**TO BE DONE**: Find each line containing the string "scene". Copy it.

**DATA SEGMENT**:
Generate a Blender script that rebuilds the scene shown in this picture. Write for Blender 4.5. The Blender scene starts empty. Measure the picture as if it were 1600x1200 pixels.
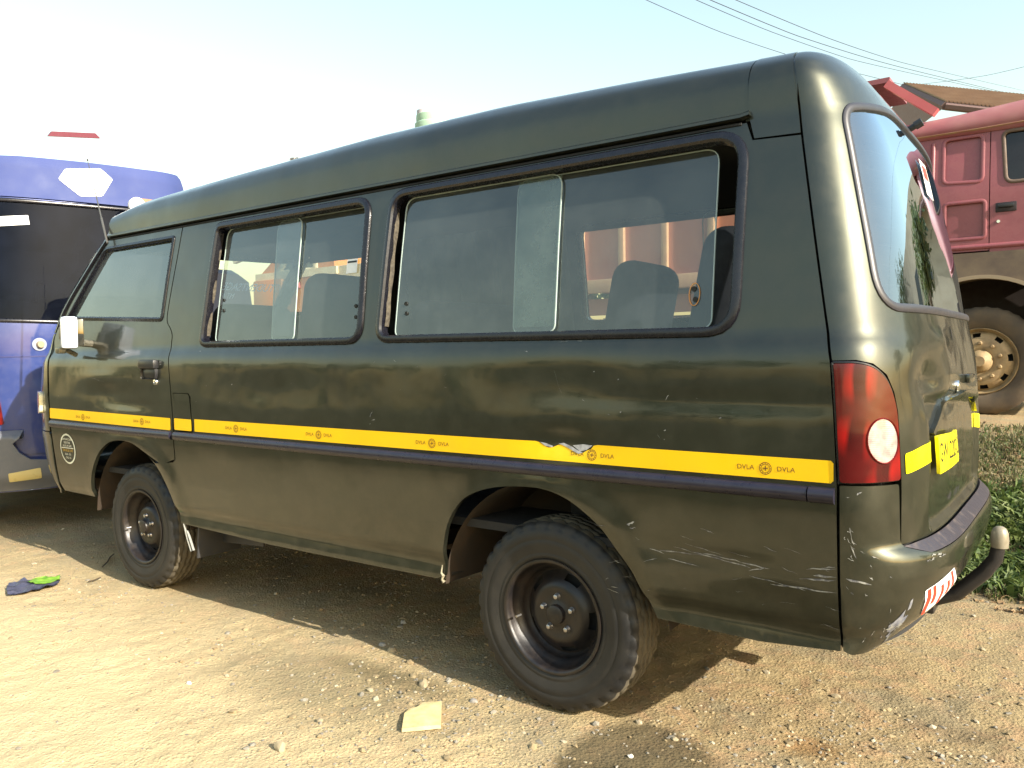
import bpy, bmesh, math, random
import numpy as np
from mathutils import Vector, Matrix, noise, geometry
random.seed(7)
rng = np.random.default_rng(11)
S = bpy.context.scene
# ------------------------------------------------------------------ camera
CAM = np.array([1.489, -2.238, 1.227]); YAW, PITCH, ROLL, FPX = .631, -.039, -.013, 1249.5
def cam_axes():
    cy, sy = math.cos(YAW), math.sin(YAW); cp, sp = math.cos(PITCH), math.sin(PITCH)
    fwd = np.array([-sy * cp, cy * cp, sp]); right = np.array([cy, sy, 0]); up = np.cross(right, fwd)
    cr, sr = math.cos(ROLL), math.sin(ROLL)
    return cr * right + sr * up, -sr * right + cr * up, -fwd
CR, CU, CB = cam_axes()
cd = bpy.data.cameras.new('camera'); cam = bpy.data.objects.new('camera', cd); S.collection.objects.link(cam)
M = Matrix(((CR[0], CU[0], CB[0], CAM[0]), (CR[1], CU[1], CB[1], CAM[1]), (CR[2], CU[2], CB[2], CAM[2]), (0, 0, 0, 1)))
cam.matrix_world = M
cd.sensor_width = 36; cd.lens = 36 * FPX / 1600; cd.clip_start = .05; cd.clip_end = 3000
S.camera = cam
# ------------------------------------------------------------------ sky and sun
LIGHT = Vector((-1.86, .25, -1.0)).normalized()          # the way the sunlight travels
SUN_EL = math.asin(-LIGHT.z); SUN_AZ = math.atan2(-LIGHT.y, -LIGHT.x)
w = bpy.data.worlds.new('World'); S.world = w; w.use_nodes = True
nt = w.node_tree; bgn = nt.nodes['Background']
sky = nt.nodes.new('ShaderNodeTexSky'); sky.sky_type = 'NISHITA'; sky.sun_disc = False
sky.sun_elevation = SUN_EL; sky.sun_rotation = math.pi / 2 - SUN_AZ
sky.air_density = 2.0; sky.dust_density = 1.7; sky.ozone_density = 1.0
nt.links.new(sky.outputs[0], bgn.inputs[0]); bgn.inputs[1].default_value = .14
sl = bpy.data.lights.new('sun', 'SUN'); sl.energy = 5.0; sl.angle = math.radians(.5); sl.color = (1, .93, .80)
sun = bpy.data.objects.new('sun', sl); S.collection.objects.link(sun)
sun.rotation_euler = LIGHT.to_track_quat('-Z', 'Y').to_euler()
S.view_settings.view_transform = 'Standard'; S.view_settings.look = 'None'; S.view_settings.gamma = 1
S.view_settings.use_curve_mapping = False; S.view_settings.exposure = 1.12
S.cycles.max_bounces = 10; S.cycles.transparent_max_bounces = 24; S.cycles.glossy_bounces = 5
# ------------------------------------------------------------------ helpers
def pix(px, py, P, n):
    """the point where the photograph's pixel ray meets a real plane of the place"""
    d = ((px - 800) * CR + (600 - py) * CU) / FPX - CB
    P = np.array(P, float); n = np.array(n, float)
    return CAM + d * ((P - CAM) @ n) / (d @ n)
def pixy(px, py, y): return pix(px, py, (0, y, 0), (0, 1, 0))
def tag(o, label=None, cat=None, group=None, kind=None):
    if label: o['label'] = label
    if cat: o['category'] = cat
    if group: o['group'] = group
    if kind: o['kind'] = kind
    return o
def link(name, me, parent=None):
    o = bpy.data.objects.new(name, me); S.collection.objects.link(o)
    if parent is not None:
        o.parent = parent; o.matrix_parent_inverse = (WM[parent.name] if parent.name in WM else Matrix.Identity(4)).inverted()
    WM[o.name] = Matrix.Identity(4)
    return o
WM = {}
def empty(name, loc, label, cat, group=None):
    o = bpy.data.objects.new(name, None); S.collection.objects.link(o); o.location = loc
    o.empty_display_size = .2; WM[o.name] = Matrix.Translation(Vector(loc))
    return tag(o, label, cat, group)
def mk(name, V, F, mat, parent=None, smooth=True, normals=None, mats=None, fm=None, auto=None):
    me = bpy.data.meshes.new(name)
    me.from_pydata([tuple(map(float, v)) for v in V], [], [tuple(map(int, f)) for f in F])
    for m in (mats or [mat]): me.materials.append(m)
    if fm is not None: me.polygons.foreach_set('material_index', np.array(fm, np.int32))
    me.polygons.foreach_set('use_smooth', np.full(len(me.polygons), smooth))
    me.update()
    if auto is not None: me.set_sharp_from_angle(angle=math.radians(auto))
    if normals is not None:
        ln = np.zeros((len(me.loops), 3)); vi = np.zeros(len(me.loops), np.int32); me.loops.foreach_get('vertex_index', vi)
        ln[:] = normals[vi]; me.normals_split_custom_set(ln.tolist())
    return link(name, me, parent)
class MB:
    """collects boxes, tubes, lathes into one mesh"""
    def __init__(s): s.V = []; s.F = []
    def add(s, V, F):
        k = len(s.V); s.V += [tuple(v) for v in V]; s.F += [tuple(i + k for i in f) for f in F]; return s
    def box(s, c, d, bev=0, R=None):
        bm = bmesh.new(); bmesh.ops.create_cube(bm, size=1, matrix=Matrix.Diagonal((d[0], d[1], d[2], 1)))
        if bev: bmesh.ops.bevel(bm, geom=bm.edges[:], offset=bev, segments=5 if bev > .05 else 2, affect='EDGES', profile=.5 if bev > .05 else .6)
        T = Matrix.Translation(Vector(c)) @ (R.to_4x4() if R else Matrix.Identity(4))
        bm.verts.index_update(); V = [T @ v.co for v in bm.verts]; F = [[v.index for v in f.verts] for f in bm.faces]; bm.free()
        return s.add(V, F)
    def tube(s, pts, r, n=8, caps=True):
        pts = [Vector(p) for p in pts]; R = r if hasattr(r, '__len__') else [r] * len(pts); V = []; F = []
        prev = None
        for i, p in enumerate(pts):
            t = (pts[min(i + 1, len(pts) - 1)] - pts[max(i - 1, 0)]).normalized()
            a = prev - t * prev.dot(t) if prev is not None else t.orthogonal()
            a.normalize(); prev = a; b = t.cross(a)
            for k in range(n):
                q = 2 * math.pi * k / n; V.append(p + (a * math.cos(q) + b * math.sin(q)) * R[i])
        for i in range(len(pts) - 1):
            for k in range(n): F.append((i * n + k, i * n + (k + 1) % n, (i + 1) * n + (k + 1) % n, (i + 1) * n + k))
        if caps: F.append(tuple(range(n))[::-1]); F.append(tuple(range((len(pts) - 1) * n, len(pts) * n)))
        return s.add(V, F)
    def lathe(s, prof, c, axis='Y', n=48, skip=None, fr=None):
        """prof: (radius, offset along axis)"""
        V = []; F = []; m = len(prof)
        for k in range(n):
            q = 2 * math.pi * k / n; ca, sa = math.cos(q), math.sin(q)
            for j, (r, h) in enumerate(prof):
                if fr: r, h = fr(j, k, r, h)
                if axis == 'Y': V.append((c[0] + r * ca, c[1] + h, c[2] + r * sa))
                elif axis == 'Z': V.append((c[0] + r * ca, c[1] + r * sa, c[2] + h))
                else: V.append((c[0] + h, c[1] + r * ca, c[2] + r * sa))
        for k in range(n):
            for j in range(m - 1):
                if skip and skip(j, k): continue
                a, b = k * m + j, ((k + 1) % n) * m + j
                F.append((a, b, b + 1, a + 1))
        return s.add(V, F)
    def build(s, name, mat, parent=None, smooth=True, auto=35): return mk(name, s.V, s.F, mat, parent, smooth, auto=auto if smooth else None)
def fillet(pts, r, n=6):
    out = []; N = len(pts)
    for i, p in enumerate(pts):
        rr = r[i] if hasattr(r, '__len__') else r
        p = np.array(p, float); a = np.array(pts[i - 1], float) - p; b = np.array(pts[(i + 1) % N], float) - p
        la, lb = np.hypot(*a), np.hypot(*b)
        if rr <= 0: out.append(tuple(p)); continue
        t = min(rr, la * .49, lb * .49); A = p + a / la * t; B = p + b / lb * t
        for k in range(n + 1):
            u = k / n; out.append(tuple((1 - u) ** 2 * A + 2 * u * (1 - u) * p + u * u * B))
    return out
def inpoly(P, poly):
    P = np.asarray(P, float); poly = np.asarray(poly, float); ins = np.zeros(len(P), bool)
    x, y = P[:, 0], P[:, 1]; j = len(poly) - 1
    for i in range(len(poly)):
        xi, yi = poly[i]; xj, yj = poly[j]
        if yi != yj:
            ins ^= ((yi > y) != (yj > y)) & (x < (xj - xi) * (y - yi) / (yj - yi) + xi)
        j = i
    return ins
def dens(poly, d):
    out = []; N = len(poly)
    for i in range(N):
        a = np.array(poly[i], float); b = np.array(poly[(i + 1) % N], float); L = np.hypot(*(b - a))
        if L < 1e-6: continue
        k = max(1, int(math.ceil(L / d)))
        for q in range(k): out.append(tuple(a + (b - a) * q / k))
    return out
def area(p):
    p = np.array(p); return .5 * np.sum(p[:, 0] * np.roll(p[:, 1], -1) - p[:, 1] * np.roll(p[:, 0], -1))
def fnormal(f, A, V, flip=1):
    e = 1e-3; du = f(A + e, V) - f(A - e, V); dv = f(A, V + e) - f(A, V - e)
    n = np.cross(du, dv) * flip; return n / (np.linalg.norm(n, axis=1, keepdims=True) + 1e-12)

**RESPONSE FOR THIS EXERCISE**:
Generate a Blender script that rebuilds the scene shown in this picture. Write for Blender 4.5. The Blender scene starts empty. Measure the picture as if it were 1600x1200 pixels.
S = bpy.context.scene